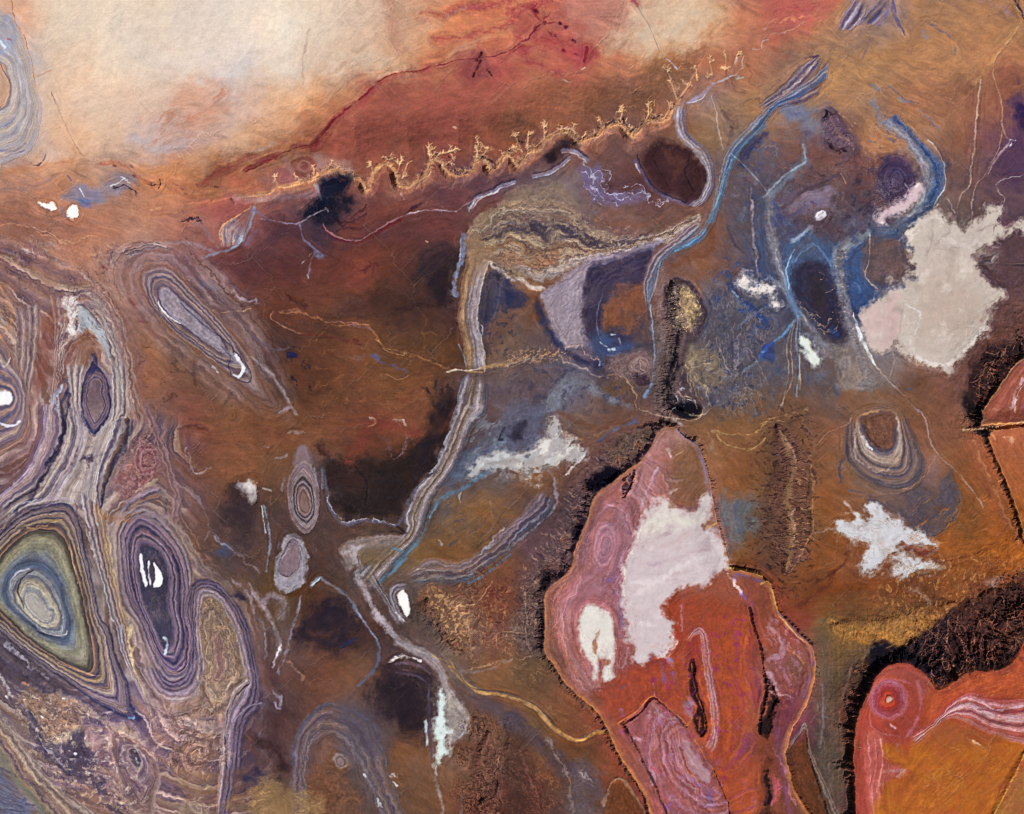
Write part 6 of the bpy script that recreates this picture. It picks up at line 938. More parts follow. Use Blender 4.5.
ST("C3 420,720 430,760 D3 420,40 430,100", 3.4, "8a8090", .7, .9, 1); ST("D3 400,180 430,230 450,210 460,150", 1.6, "a88c90", .6, .9, 1)
PG("D3 590,-30 700,-60 850,-40 940,0 960,100 920,400 900,600 880,830 860,830 800,620 700,450 600,370 560,350 450,440 330,330 400,280 520,215 620,180", "8b4128", .8, 6, 2, 1.2, grain=.14)
for s, w, c in (("D3 840,80 850,160 830,280", 4, "9c4c28"), ("D3 680,-20 670,80", 1.4, "a87888"), ("D3 600,230 605,280", 4, "7c5884"), ("D3 635,200 640,225", 3, "8c88c0"), ("D3 640,250 650,280", 2, "6c5ca0"), ("D3 430,310 450,300", 2.4, "4c4478"), ("D3 650,100 655,130", 2.4, "b04030"), ("D3 600,190 640,150", 2, "e4d0c8"), ("D3 560,290 580,340", 1.4, "a87c78"), ("D3 430,400 440,415", 2.5, "8c6494"), ("D3 390,320 360,400 400,440", 5, "8a4834"), ("D3 440,490 470,530", 4, "84486c"), ("D3 880,40 900,130 890,200", 3, "7a3858"), ("D3 940,330 970,380 980,280", 4, "74384c"), ("D3 900,470 910,440", 2.5, "7c4488"), ("D3 930,680 940,720", 2.5, "84507c"), ("D3 960,750 970,790", 3, "8c5a88"), ("D3 850,320 870,460 860,580", 4, "9a4c24"), ("D3 900,540 990,560", 7, "5c3428"), ("C3 870,690 900,660 1000,700", 2, "6c5078"), ("C3 900,740 970,790", 4, "84485c"), ("C3 910,745 915,760", 2, "6464b0")):
    ST(s, w, c, .65, .9, 2, .8)
ST("C3 850,645 880,700 905,740", 1.8, "e0d0d0", .85, .8, 2, .9)
BD("D3 690,115 740,65 775,95 790,180 808,300 826,430 820,530 795,575", "D3 700,130 740,95 752,120 757,190 775,300 793,430 790,500 772,540", "98646c,b08c90,8a5454,ac8484,94605c,b48c8c", .9, 1.2, 1, 40, .08); PG("D3 695,130 740,100 755,190 740,260 710,240 690,180", "7c342e", .7, 3, 2, 1); PG("D3 680,380 715,340 720,420 700,430", "8c7c94", .8, 3, 2, 1)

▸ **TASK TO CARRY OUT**
All the material shown above is to be copied exactly, with no pictures carried over.

▸ **RESULT FOR THIS TASK**
Write part 6 of the bpy script that recreates this picture. It picks up at line 938. More parts follow. Use Blender 4.5.
ST("C3 420,720 430,760 D3 420,40 430,100", 3.4, "8a8090", .7, .9, 1); ST("D3 400,180 430,230 450,210 460,150", 1.6, "a88c90", .6, .9, 1)
PG("D3 590,-30 700,-60 850,-40 940,0 960,100 920,400 900,600 880,830 860,830 800,620 700,450 600,370 560,350 450,440 330,330 400,280 520,215 620,180", "8b4128", .8, 6, 2, 1.2, grain=.14)
for s, w, c in (("D3 840,80 850,160 830,280", 4, "9c4c28"), ("D3 680,-20 670,80", 1.4, "a87888"), ("D3 600,230 605,280", 4, "7c5884"), ("D3 635,200 640,225", 3, "8c88c0"), ("D3 640,250 650,280", 2, "6c5ca0"), ("D3 430,310 450,300", 2.4, "4c4478"), ("D3 650,100 655,130", 2.4, "b04030"), ("D3 600,190 640,150", 2, "e4d0c8"), ("D3 560,290 580,340", 1.4, "a87c78"), ("D3 430,400 440,415", 2.5, "8c6494"), ("D3 390,320 360,400 400,440", 5, "8a4834"), ("D3 440,490 470,530", 4, "84486c"), ("D3 880,40 900,130 890,200", 3, "7a3858"), ("D3 940,330 970,380 980,280", 4, "74384c"), ("D3 900,470 910,440", 2.5, "7c4488"), ("D3 930,680 940,720", 2.5, "84507c"), ("D3 960,750 970,790", 3, "8c5a88"), ("D3 850,320 870,460 860,580", 4, "9a4c24"), ("D3 900,540 990,560", 7, "5c3428"), ("C3 870,690 900,660 1000,700", 2, "6c5078"), ("C3 900,740 970,790", 4, "84485c"), ("C3 910,745 915,760", 2, "6464b0")):
    ST(s, w, c, .65, .9, 2, .8)
ST("C3 850,645 880,700 905,740", 1.8, "e0d0d0", .85, .8, 2, .9)
BD("D3 690,115 740,65 775,95 790,180 808,300 826,430 820,530 795,575", "D3 700,130 740,95 752,120 757,190 775,300 793,430 790,500 772,540", "98646c,b08c90,8a5454,ac8484,94605c,b48c8c", .9, 1.2, 1, 40, .08); PG("D3 695,130 740,100 755,190 740,260 710,240 690,180", "7c342e", .7, 3, 2, 1); PG("D3 680,380 715,340 720,420 700,430", "8c7c94", .8, 3, 2, 1)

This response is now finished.